Sitar maestro Ravi Shankar is correctly credited as the first Indian classical musician with export marketing genius. However, it was Ali Akbar and not Ravi Shankar who was the first Indian classical musician to be presented in a big way in the US. Ravi Shankar’s first major concert tour of the US was arranged by Yehudi Menuhin in 1956 whereas that of Ali Akbar was arranged by Menuhin a year earlier, in 1955.

Ali Akbar was featured in the first major Indian classical recital at the Museum of Modern Art in New York and cut the first LP record of Indian classical music in the US (Sindh Bhairavi/ Mishra Pilu, with Chaturlal on the tabla and a spoken introduction by Menuhin). Ali Akbar also performed Indian classical music for the first time on television in the US on Alistair Cooke’s Omnibus.

Although Ali Akbar eventually attracted a sizeable group of pupils and set up the Ali Akbar College of Music in California, the sarod never caught on in the US in the manner the sitar did when Ravi Shankar arrived a year later with the same tabla accompanist.

Back home, there was never any doubt about who was the boss among the three. Ali Akbar generally cut Ravi Shankar down to size in their very popular duets. His duets with Vilayat Khan were few and far between but in them, when the sarod maestro went on his melodic explorations, the most visible among his appreciators was Vilayat himself.

Never one for playing taans, Ali Akbar allowed Vilayat a free run towards the end of the slow gatkari and in the drut gatkari, nodding patronisingly and occasionally stealing the show with a catchy twist to the composition. That is the point: he was forever stealing the show.

Ali Akbar was the most improvisatory and the most inconsistent member of the triumvirate. On a good day, he would play stuff that would leave practically everybody far behind. On a bad day, he would sound much below the other two.

In the beginning, Ali Akbar brought in a sea change by raising the basic pitch of the modified sarod designed by Ustad Alauddin Khan. This opened up its potential resonance and brought in an additional layer of tonal ambience that gave the sound a new character.

The new tonal panorama projected by his sarod also depended substantially on his experimentation and subsequent alteration of the angle at which the plectrum strikes the strings and the timing of the execution of subsequent strokes. This also involved some alteration of the grip used to hold the plectrum.

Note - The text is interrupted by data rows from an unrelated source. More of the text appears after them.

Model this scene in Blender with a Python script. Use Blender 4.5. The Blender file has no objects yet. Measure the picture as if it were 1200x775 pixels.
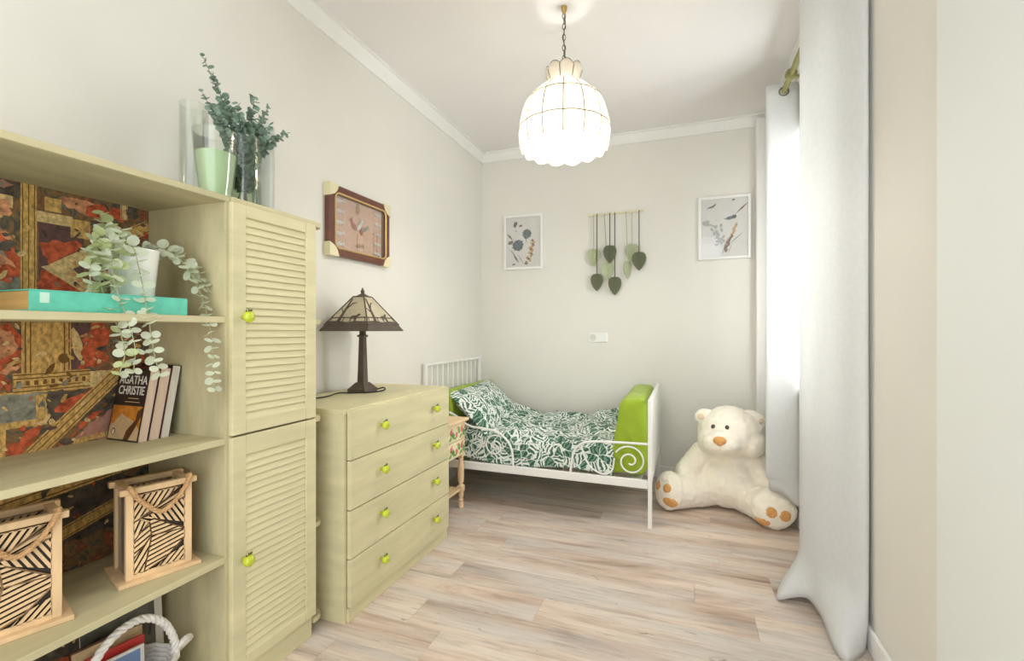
import bpy, bmesh, math, random
from mathutils import Vector, Matrix, noise
random.seed(7)
R = math.radians
SC = bpy.context.scene
COL = SC.collection

# ------------------------------------------------------------------ camera, world, lights, exposure
cam_d = bpy.data.cameras.new('camera')
cam_d.sensor_width = 36.0
cam_d.lens = 550.0 / 1200.0 * 36.0
cam_d.clip_start = 0.02
cam = bpy.data.objects.new('camera', cam_d)
COL.objects.link(cam)
cam.location = (0, 0, 1.09)
cam.rotation_euler = (R(90), 0, R(20.17))
SC.camera = cam

world = bpy.data.worlds.new('daylight')
SC.world = world
world.use_nodes = True
bg = world.node_tree.nodes['Background']
bg.inputs[0].default_value = (0.91, 0.96, 1.0, 1)
bg.inputs[1].default_value = 1.1

def area(name, loc, rot, sx, sy, power, col=(1, 1, 1)):
    l = bpy.data.lights.new(name, 'AREA')
    l.shape = 'RECTANGLE'; l.size = sx; l.size_y = sy; l.energy = power; l.color = col
    o = bpy.data.objects.new(name, l); COL.objects.link(o)
    o.location = loc; o.rotation_euler = rot
    return o
# daylight through the window in the right wall, and an added soft fill lamp behind the camera
area('window_daylight', (0.86, 2.72, 1.45), (0, R(90), 0), 1.25, 1.15, 27, (0.92, 0.965, 1.0))
area('added_rear_fill', (-0.5, -0.75, 1.6), (R(82), 0, 0), 2.0, 1.7, 6, (0.97, 0.985, 1.0))
SC.view_settings.view_transform = 'Standard'
SC.view_settings.look = 'None'
SC.view_settings.gamma = 1
SC.view_settings.use_curve_mapping = False
SC.view_settings.exposure = 1.02

# ------------------------------------------------------------------ helpers
def lin(c):
    def f(v):
        v /= 255.0
        return v / 12.92 if v <= 0.04045 else ((v + 0.055) / 1.055) ** 2.4
    return (f(c[0]), f(c[1]), f(c[2]), 1.0)

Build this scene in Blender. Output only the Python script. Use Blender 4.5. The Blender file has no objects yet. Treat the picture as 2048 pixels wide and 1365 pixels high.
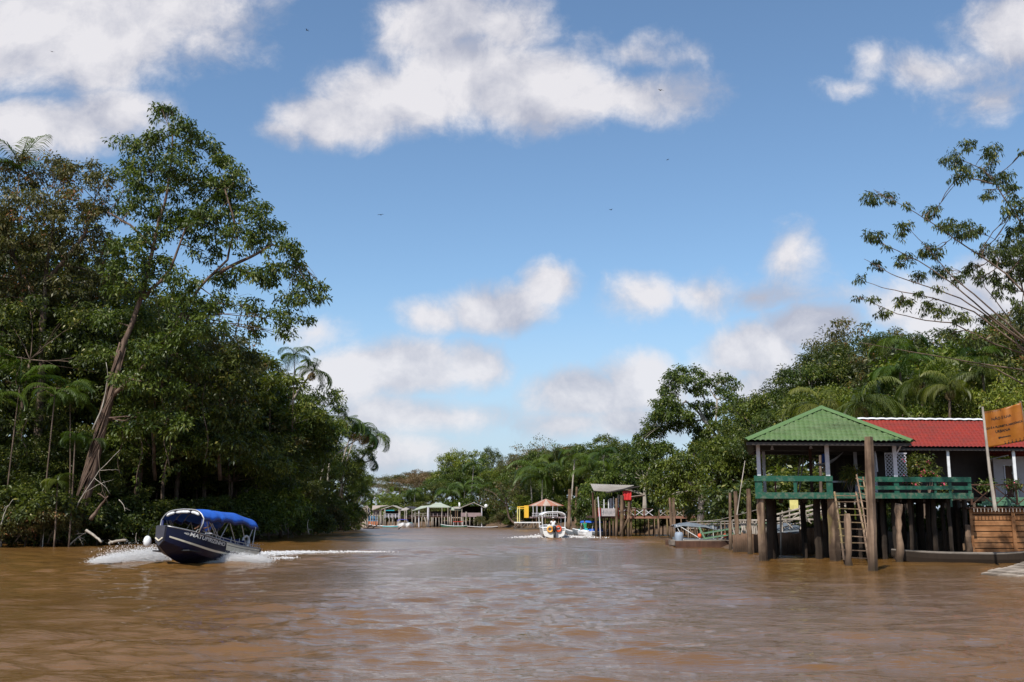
import bpy, bmesh, math, random
import numpy as np
from mathutils import Vector, Matrix, Euler
R = math.radians
sc = bpy.context.scene
col = sc.collection
# ------------------------------------------------------------------ camera
CAMH = 2.05; F = 2000.0; PITCH = math.atan(348.5 / F)
cam = bpy.data.cameras.new("camera"); cam.sensor_width = 36; cam.lens = 36 * F / 2048
cam.clip_start = 0.1; cam.clip_end = 9000
camo = bpy.data.objects.new("camera", cam); col.objects.link(camo)
camo.location = (0, 0, CAMH); camo.rotation_euler = (math.pi / 2 + PITCH, 0, 0)
sc.camera = camo
sc.render.resolution_x = 1024; sc.render.resolution_y = 682
# ------------------------------------------------------------------ light
SUN_EL = R(51); SUN_AZ = R(205)          # compass bearing of the sun, clockwise from +Y
sv = Vector((math.sin(SUN_AZ) * math.cos(SUN_EL), math.cos(SUN_AZ) * math.cos(SUN_EL), math.sin(SUN_EL)))
sun = bpy.data.lights.new("sun", 'SUN'); sun.energy = 5.0; sun.angle = R(0.53); sun.color = (1, 0.955, 0.88)
suno = bpy.data.objects.new("sun", sun); col.objects.link(suno)
suno.rotation_euler = sv.to_track_quat('Z', 'Y').to_euler()
sc.view_settings.view_transform = 'Standard'; sc.view_settings.look = 'None'
sc.view_settings.exposure = 0.0; sc.view_settings.gamma = 1
SKY = 0.095

def rayxy(px, py):
    xc = (px - 1024) / F; yc = -(py - 682.5) / F
    return Vector((xc, math.cos(PITCH) - yc * math.sin(PITCH), math.sin(PITCH) + yc * math.cos(PITCH)))
def P(px, py, Y):
    d = rayxy(px, py); t = Y / d.y
    return Vector((d.x * t, Y, CAMH + d.z * t))
def G(px, py, z=0.0):
    d = rayxy(px, py); t = (z - CAMH) / d.z
    return Vector((d.x * t, d.y * t, z))

# ------------------------------------------------------------------ world
w = bpy.data.worlds.new("World"); sc.world = w; w.use_nodes = True
nt = w.node_tree; nt.nodes.clear()
def N(t, **k):
    n = nt.nodes.new(t)
    for a, b in k.items(): setattr(n, a, b)
    return n
def L(a, b): nt.links.new(a, b)
def math_(op, a, b=None, c=None, clamp=False):
    n = N('ShaderNodeMath', operation=op); n.use_clamp = clamp
    for i, v in enumerate((a, b, c)):
        if v is None: continue
        if isinstance(v, (int, float)): n.inputs[i].default_value = v
        else: L(v, n.inputs[i])
    return n.outputs[0]
def vmath(op, a, b):
    n = N('ShaderNodeVectorMath', operation=op)
    for i, v in enumerate((a, b)):
        if isinstance(v, tuple): n.inputs[i].default_value = v
        elif v is not None: L(v, n.inputs[i])
    return n.outputs['Value'] if op == 'LENGTH' else n.outputs[0]
def mrange(v, a, b, c=0, d=1, mode='SMOOTHSTEP'):
    n = N('ShaderNodeMapRange'); n.interpolation_type = mode; L(v, n.inputs['Value'])
    for k, x in zip(('From Min', 'From Max', 'To Min', 'To Max'), (a, b, c, d)): n.inputs[k].default_value = x
    return n.outputs[0]
sky = N('ShaderNodeTexSky'); sky.sky_type = 'NISHITA'; sky.sun_disc = False
sky.sun_elevation = SUN_EL; sky.sun_rotation = SUN_AZ; sky.air_density = 1.0; sky.dust_density = 0.6; sky.ozone_density = 1.6
tc = N('ShaderNodeTexCoord'); sep = N('ShaderNodeSeparateXYZ'); L(tc.outputs['Generated'], sep.inputs[0])
yy = math_('MAXIMUM', sep.outputs['Y'], 0.05)
uu = math_('DIVIDE', sep.outputs['X'], yy); vv = math_('DIVIDE', sep.outputs['Z'], yy)
cx = N('ShaderNodeCombineXYZ'); L(uu, cx.inputs[0]); L(vv, cx.inputs[1]); uv = cx.outputs[0]
def noise(vec, scale, detail=5, rough=0.55, dist=0.0):
    n = N('ShaderNodeTexNoise'); n.inputs['Scale'].default_value = scale; n.inputs['Detail'].default_value = detail
    n.inputs['Roughness'].default_value = rough; n.inputs['Distortion'].default_value = dist; L(vec, n.inputs['Vector']); return n
wn = noise(uv, 4.0, 3, 0.62); wv = vmath('SUBTRACT', wn.outputs['Color'], (0.5, 0.5, 0.5)); wv = vmath('MULTIPLY', wv, (0.10, 0.06, 0))
uvw = vmath('ADD', uv, wv)
CL = [(90, 50, 420, 180, 1.3), (360, 0, 150, 110, .9), (60, 260, 270, 75, 1.0), (230, 230, 130, 80, .8), (-150, 150, 260, 260, 1.2),
      (860, 60, 140, 120, 1.1), (920, 150, 200, 110, 1.2), (690, 235, 170, 62, .85), (800, 190, 180, 85, 1.0), (1060, 180, 220, 100, 1.1),
      (1230, 190, 190, 62, .8), (1230, 105, 110, 45, .42), (1010, 60, 110, 90, .62), (560, 262, 60, 30, .35),
      (2030, 45, 150, 85, .8), (1850, 130, 150, 50, .62), (1745, 115, 85, 65, .58), (1700, 165, 80, 30, .4), (1990, 190, 110, 45, .36),
      (1580, 515, 40, 45, .28), (1520, 598, 110, 26, .4), (860, 635, 80, 40, .62), (980, 620, 135, 55, 1.0), (1110, 575, 60, 50, .7),
      (1300, 595, 95, 60, .85), (1400, 600, 105, 60, .7), (640, 670, 80, 40, .5), (800, 735, 175, 62, 1.05), (940, 725, 75, 62, .95), (690, 765, 120, 60, .8),
      (860, 830, 210, 40, .6), (760, 900, 200, 32, .34), (1180, 790, 150, 60, 1.05), (1280, 755, 90, 60, 1.05), (1130, 850, 150, 38, .55), (1240, 840, 120, 50, .8),
      (1520, 700, 140, 62, 1.25), (1620, 660, 90, 50, 1.05), (1890, 620, 150, 100, 1.2), (2010, 560, 110, 90, 1.2), (1560, 770, 200, 70, .9), (1440, 740, 80, 50, .8)]
acc = None
for (px, py, rx, ry, s) in CL:
    d = rayxy(px, py); kx = F / rx * .98; ky = F / ry * .98
    n = N('ShaderNodeVectorMath', operation='MULTIPLY_ADD'); L(uvw, n.inputs[0]); n.inputs[1].default_value = (kx, ky, 0)
    n.inputs[2].default_value = (-d.x / d.y * kx, -d.z / d.y * ky, 0)
    m = math_('MULTIPLY_ADD', vmath('LENGTH', n.outputs[0], None), -s, s)
    acc = m if acc is None else math_('SMOOTH_MAX', acc, m, 0.12)
acc = math_('MAXIMUM', acc, -0.6)
fb = noise(uvw, 6.5, 7, 0.64)
fb2 = noise(vmath('ADD', uvw, (0.012, 0.03, 0)), 6.5, 2, 0.6)
fn = math_('SUBTRACT', fb.outputs['Fac'], 0.5)
den = math_('ADD', acc, math_('MULTIPLY', fn, 2.3))
alpha = mrange(den, -0.20, 0.50)
alpha = math_('MULTIPLY', alpha, mrange(sep.outputs['Y'], 0.0, 0.25))
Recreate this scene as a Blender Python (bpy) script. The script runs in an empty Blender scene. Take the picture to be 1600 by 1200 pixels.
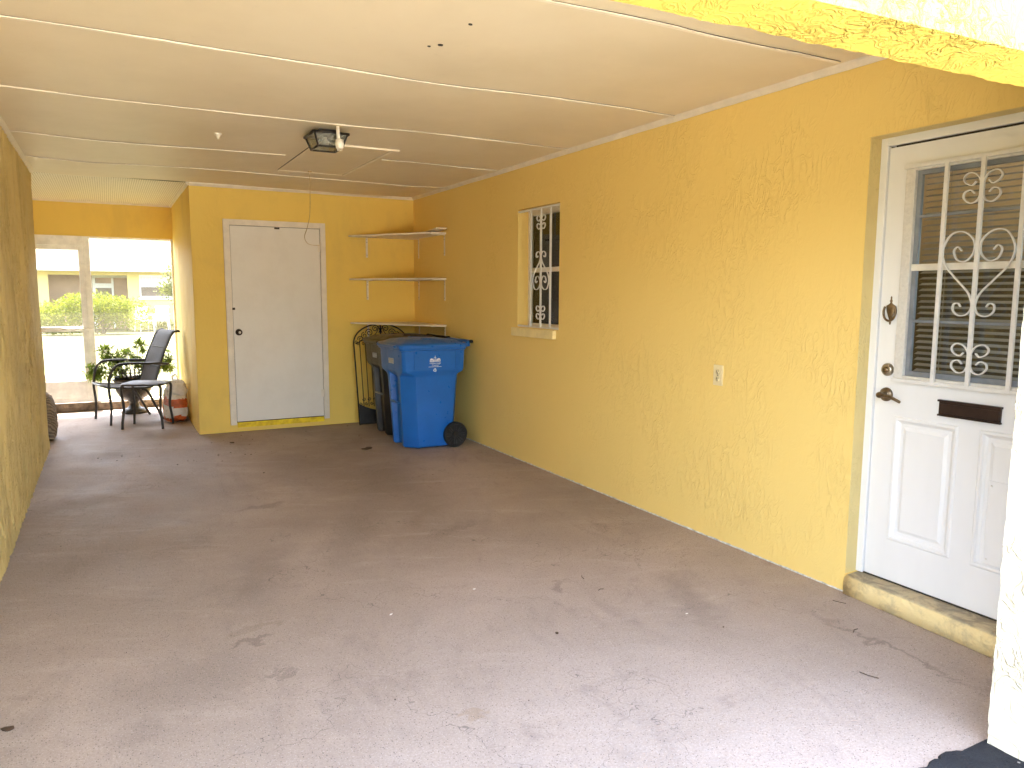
import bpy, bmesh, math, random
from mathutils import Vector, Matrix, noise
sc = bpy.context.scene
R = math.radians
random.seed(7)

# ------------------------------------------------------------------ camera, sky, sun, exposure
YAW, PITCH, ROLL = 0.4932, -0.1197, 0.0044
f = Vector((math.sin(YAW)*math.cos(PITCH), math.cos(YAW)*math.cos(PITCH), math.sin(PITCH)))
r0 = Vector((math.cos(YAW), -math.sin(YAW), 0))
u0 = r0.cross(f)
rr = r0*math.cos(ROLL) + u0*math.sin(ROLL)
uu = -r0*math.sin(ROLL) + u0*math.cos(ROLL)
cam = bpy.data.objects.new('camera', bpy.data.cameras.new('camera'))
sc.collection.objects.link(cam)
mw = Matrix((rr, uu, -f)).transposed().to_4x4()
mw.translation = Vector((-3.1219, -8.1976, 1.4508))
cam.matrix_world = mw
cam.data.sensor_width = 36
cam.data.lens = 1170.13/1600*36
cam.data.clip_start = .05
cam.data.clip_end = 500
sc.camera = cam

SUN_EL, SUN_AZ = 64.0, 104.0          # azimuth in the ground plane, counter-clockwise from +x, of the direction TO the sun
world = bpy.data.worlds.new('World'); sc.world = world
world.use_nodes = True
wn = world.node_tree
bg = wn.nodes['Background']
sky = wn.nodes.new('ShaderNodeTexSky')
sky.sky_type = 'NISHITA'; sky.sun_disc = False
sky.sun_elevation = R(SUN_EL); sky.sun_rotation = R(90 - SUN_AZ)
sky.dust_density = 3.0; sky.air_density = 1.0; sky.ozone_density = .5
hsv = wn.nodes.new('ShaderNodeHueSaturation'); hsv.inputs['Saturation'].default_value = .72
wn.links.new(sky.outputs[0], hsv.inputs['Color']); wn.links.new(hsv.outputs[0], bg.inputs[0])
bg.inputs[1].default_value = 0.15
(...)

All this combined to finally produce the soft, round and sustained tone commonly known as the ‘Ali Akbar sound’ which drew maximum support from the sympathetic strings and the additional drone strings in the alap and melodic elaboration.

As a result, the emphasis shifted to melody. In the ustad’s heyday, everything else was subservient to the creation and projection of organically interlinked melodic phrases. This dominance of melody throughout an entire recital led to the downplaying of other material of the traditional repertoire like the varied development of fast stroke patterns.

Though Ali Akbar continued using vigorous stroke cluster variations in rhythmic patterns, especially in the first part of his career, these were usually blended with the melodic progression in a manner that did not make them stand out the way the did in the case of sarod players of traditional styles. Hard-edged fast bolkari calls for skills born out of rigorous practice and is physically taxing. Sarod playing, as such, did become less challenging in this sense in the Ali Akbar Khan style.

However, general listeners were mesmerised by the melodic charm and the new tonal panorama. Common reactions to this style of sarod playing were “Ali Akbar makes the sarod talk” or “the singing tone of Ali Akbar’s sarod”. This tonal and melodic ‘magic’ differentiated Ali Akbar from earlier sarod players, including his father.

From the mid-1940s, his style of sarod-playing bowled the listener over, just as the new approaches of Ravi Shankar and Vilayat Khan did in the realm of the sitar.